Anyway, I digress. I think I learned a little bit from my first manifestation experience, and have slightly rewritten my script so that I can manifest something a little bit different. Here is my newly revised request to the universe:

October 4th, 2009
Dear God, Universe, Super-Conscious, Spirit:
It is my plan, with your guidance, assistance and infinite wisdom, to manifest $5,000 or more in new, unexpected, unfettered income by the end of this week. This money will be free and available for me to use in whatever way I am guided. Please aid me in finding a means to this end now. I realize that I have nothing to loose and everything to gain and because of this I willingly, openly and lovingly embrace this journey and the lessons I will learn from it! I warmly welcome your guidance and love into my life and look forward to our ever evolving friendship!

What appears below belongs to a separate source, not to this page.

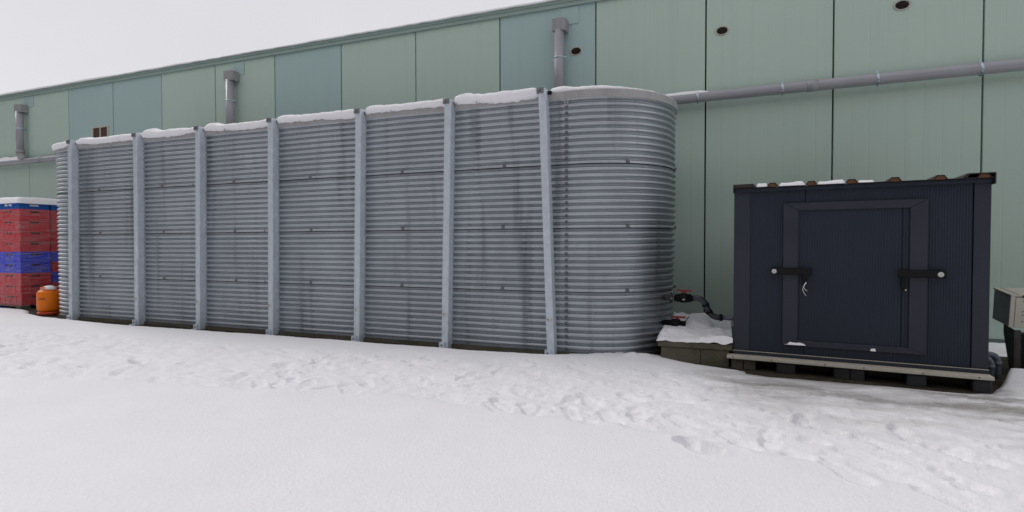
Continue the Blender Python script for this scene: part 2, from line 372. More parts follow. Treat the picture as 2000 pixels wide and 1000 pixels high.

"It is done. It is healed. It is accomplished now! Thank you Spirit for coming to my aid and helping me attain the full measure of my creation! Thank you, Thank you, Thank you!! I love you and praise (God) from whom all blessing flow."1


Please forgive me, I am sorry, I love you, thank you!2
Kristen

1. These two lines I borrowed from a powerful healing script created by Karol Truman. (Karol@healingfeelings.com). The first place I ever read them was in a book by Joe Vitale called "The Attractor Factor". Both wonderful resources

2. Ho'oponopono, Dr. Ihaleakala Hew Len (www.hooponopono.org)

3. The inspiration for this blog came from a plethora of sources, but the tipping point came from a wonderful book I am currently reading by Sasha Xarrian called "Outrageous Mastery".